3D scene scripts
## Begin

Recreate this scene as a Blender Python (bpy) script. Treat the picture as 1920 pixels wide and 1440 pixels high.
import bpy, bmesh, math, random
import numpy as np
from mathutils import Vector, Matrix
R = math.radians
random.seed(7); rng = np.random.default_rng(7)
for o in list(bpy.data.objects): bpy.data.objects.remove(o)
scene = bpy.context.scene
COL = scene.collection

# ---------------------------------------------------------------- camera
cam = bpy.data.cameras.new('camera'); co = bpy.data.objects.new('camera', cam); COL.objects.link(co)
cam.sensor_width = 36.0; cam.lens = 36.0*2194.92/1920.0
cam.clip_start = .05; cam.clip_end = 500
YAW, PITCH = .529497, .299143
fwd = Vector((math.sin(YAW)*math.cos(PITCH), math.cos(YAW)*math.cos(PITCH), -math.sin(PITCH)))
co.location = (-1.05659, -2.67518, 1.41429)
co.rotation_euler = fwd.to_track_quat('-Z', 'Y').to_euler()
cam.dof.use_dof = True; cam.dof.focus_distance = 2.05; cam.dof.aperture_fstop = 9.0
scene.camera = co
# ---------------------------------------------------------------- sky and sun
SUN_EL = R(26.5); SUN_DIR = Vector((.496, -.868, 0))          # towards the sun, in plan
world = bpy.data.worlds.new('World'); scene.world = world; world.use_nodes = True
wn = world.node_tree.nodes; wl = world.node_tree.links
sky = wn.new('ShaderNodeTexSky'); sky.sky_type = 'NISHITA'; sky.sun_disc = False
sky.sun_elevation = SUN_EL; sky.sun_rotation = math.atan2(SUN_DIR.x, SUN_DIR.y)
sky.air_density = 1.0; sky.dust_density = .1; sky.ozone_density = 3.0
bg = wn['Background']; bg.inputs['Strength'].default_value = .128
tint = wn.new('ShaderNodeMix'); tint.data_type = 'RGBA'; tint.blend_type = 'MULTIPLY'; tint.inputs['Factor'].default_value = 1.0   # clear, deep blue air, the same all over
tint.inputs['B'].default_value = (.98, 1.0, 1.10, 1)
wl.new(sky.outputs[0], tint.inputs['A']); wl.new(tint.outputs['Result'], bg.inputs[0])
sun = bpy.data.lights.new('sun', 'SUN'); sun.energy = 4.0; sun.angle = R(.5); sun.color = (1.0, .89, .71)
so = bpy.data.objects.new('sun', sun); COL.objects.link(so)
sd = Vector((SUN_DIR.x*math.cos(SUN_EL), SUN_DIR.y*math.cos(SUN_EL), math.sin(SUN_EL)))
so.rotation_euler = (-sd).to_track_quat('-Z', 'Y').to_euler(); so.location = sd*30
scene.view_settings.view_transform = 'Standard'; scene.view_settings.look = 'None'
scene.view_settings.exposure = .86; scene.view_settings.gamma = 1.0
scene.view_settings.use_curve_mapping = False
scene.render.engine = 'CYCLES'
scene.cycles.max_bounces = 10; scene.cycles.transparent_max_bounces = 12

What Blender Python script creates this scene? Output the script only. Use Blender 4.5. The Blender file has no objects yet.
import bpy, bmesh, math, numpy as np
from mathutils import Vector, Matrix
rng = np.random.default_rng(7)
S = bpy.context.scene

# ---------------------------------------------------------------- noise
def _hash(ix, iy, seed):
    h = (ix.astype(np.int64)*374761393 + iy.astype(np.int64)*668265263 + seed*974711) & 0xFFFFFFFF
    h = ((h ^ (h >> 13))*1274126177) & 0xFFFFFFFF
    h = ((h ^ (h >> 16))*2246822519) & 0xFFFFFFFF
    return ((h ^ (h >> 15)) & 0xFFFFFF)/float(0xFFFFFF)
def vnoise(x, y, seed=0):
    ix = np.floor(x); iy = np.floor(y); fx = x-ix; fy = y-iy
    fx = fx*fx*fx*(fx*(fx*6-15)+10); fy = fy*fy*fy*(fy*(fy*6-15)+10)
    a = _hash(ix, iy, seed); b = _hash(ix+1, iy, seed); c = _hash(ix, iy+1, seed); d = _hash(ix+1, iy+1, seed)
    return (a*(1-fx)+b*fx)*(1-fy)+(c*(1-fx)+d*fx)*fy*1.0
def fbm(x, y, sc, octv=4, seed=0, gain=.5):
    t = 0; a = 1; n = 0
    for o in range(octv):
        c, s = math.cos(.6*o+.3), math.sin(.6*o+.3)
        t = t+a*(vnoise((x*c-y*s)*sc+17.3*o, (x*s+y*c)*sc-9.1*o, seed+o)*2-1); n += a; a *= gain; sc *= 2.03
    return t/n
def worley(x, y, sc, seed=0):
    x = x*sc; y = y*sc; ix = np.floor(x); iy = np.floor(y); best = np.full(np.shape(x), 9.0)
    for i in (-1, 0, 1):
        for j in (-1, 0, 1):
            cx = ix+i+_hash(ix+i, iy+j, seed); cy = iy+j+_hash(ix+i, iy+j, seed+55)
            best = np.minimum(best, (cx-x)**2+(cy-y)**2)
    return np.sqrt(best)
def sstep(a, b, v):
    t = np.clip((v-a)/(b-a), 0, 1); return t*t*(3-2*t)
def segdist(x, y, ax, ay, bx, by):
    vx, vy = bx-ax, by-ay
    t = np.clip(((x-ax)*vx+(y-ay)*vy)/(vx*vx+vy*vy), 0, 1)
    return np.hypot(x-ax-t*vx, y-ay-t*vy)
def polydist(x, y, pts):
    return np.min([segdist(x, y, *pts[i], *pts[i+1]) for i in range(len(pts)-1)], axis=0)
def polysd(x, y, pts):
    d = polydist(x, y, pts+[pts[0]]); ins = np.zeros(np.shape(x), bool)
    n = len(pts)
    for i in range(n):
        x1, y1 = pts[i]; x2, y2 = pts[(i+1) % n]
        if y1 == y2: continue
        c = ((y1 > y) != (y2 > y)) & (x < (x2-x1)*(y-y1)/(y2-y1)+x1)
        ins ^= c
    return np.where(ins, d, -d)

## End

● **What is needed**
Transcribe each entry exactly.

● **Exercise response**
Recreate this scene as a Blender Python (bpy) script. Treat the picture as 1920 pixels wide and 1440 pixels high.
import bpy, bmesh, math, random
import numpy as np
from mathutils import Vector, Matrix
R = math.radians
random.seed(7); rng = np.random.default_rng(7)
for o in list(bpy.data.objects): bpy.data.objects.remove(o)
scene = bpy.context.scene
COL = scene.collection

# ---------------------------------------------------------------- camera
cam = bpy.data.cameras.new('camera'); co = bpy.data.objects.new('camera', cam); COL.objects.link(co)
cam.sensor_width = 36.0; cam.lens = 36.0*2194.92/1920.0
cam.clip_start = .05; cam.clip_end = 500
YAW, PITCH = .529497, .299143
fwd = Vector((math.sin(YAW)*math.cos(PITCH), math.cos(YAW)*math.cos(PITCH), -math.sin(PITCH)))
co.location = (-1.05659, -2.67518, 1.41429)
co.rotation_euler = fwd.to_track_quat('-Z', 'Y').to_euler()
cam.dof.use_dof = True; cam.dof.focus_distance = 2.05; cam.dof.aperture_fstop = 9.0
scene.camera = co
# ---------------------------------------------------------------- sky and sun
SUN_EL = R(26.5); SUN_DIR = Vector((.496, -.868, 0))          # towards the sun, in plan
world = bpy.data.worlds.new('World'); scene.world = world; world.use_nodes = True
wn = world.node_tree.nodes; wl = world.node_tree.links
sky = wn.new('ShaderNodeTexSky'); sky.sky_type = 'NISHITA'; sky.sun_disc = False
sky.sun_elevation = SUN_EL; sky.sun_rotation = math.atan2(SUN_DIR.x, SUN_DIR.y)
sky.air_density = 1.0; sky.dust_density = .1; sky.ozone_density = 3.0
bg = wn['Background']; bg.inputs['Strength'].default_value = .128
tint = wn.new('ShaderNodeMix'); tint.data_type = 'RGBA'; tint.blend_type = 'MULTIPLY'; tint.inputs['Factor'].default_value = 1.0   # clear, deep blue air, the same all over
tint.inputs['B'].default_value = (.98, 1.0, 1.10, 1)
wl.new(sky.outputs[0], tint.inputs['A']); wl.new(tint.outputs['Result'], bg.inputs[0])
sun = bpy.data.lights.new('sun', 'SUN'); sun.energy = 4.0; sun.angle = R(.5); sun.color = (1.0, .89, .71)
so = bpy.data.objects.new('sun', sun); COL.objects.link(so)
sd = Vector((SUN_DIR.x*math.cos(SUN_EL), SUN_DIR.y*math.cos(SUN_EL), math.sin(SUN_EL)))
so.rotation_euler = (-sd).to_track_quat('-Z', 'Y').to_euler(); so.location = sd*30
scene.view_settings.view_transform = 'Standard'; scene.view_settings.look = 'None'
scene.view_settings.exposure = .86; scene.view_settings.gamma = 1.0
scene.view_settings.use_curve_mapping = False
scene.render.engine = 'CYCLES'
scene.cycles.max_bounces = 10; scene.cycles.transparent_max_bounces = 12

What Blender Python script creates this scene? Output the script only. Use Blender 4.5. The Blender file has no objects yet.
import bpy, bmesh, math, numpy as np
from mathutils import Vector, Matrix
rng = np.random.default_rng(7)
S = bpy.context.scene

# ---------------------------------------------------------------- noise
def _hash(ix, iy, seed):
    h = (ix.astype(np.int64)*374761393 + iy.astype(np.int64)*668265263 + seed*974711) & 0xFFFFFFFF
    h = ((h ^ (h >> 13))*1274126177) & 0xFFFFFFFF
    h = ((h ^ (h >> 16))*2246822519) & 0xFFFFFFFF
    return ((h ^ (h >> 15)) & 0xFFFFFF)/float(0xFFFFFF)
def vnoise(x, y, seed=0):
    ix = np.floor(x); iy = np.floor(y); fx = x-ix; fy = y-iy
    fx = fx*fx*fx*(fx*(fx*6-15)+10); fy = fy*fy*fy*(fy*(fy*6-15)+10)
    a = _hash(ix, iy, seed); b = _hash(ix+1, iy, seed); c = _hash(ix, iy+1, seed); d = _hash(ix+1, iy+1, seed)
    return (a*(1-fx)+b*fx)*(1-fy)+(c*(1-fx)+d*fx)*fy*1.0
def fbm(x, y, sc, octv=4, seed=0, gain=.5):
    t = 0; a = 1; n = 0
    for o in range(octv):
        c, s = math.cos(.6*o+.3), math.sin(.6*o+.3)
        t = t+a*(vnoise((x*c-y*s)*sc+17.3*o, (x*s+y*c)*sc-9.1*o, seed+o)*2-1); n += a; a *= gain; sc *= 2.03
    return t/n
def worley(x, y, sc, seed=0):
    x = x*sc; y = y*sc; ix = np.floor(x); iy = np.floor(y); best = np.full(np.shape(x), 9.0)
    for i in (-1, 0, 1):
        for j in (-1, 0, 1):
            cx = ix+i+_hash(ix+i, iy+j, seed); cy = iy+j+_hash(ix+i, iy+j, seed+55)
            best = np.minimum(best, (cx-x)**2+(cy-y)**2)
    return np.sqrt(best)
def sstep(a, b, v):
    t = np.clip((v-a)/(b-a), 0, 1); return t*t*(3-2*t)
def segdist(x, y, ax, ay, bx, by):
    vx, vy = bx-ax, by-ay
    t = np.clip(((x-ax)*vx+(y-ay)*vy)/(vx*vx+vy*vy), 0, 1)
    return np.hypot(x-ax-t*vx, y-ay-t*vy)
def polydist(x, y, pts):
    return np.min([segdist(x, y, *pts[i], *pts[i+1]) for i in range(len(pts)-1)], axis=0)
def polysd(x, y, pts):
    d = polydist(x, y, pts+[pts[0]]); ins = np.zeros(np.shape(x), bool)
    n = len(pts)
    for i in range(n):
        x1, y1 = pts[i]; x2, y2 = pts[(i+1) % n]
        if y1 == y2: continue
        c = ((y1 > y) != (y2 > y)) & (x < (x2-x1)*(y-y1)/(y2-y1)+x1)
        ins ^= c
    return np.where(ins, d, -d)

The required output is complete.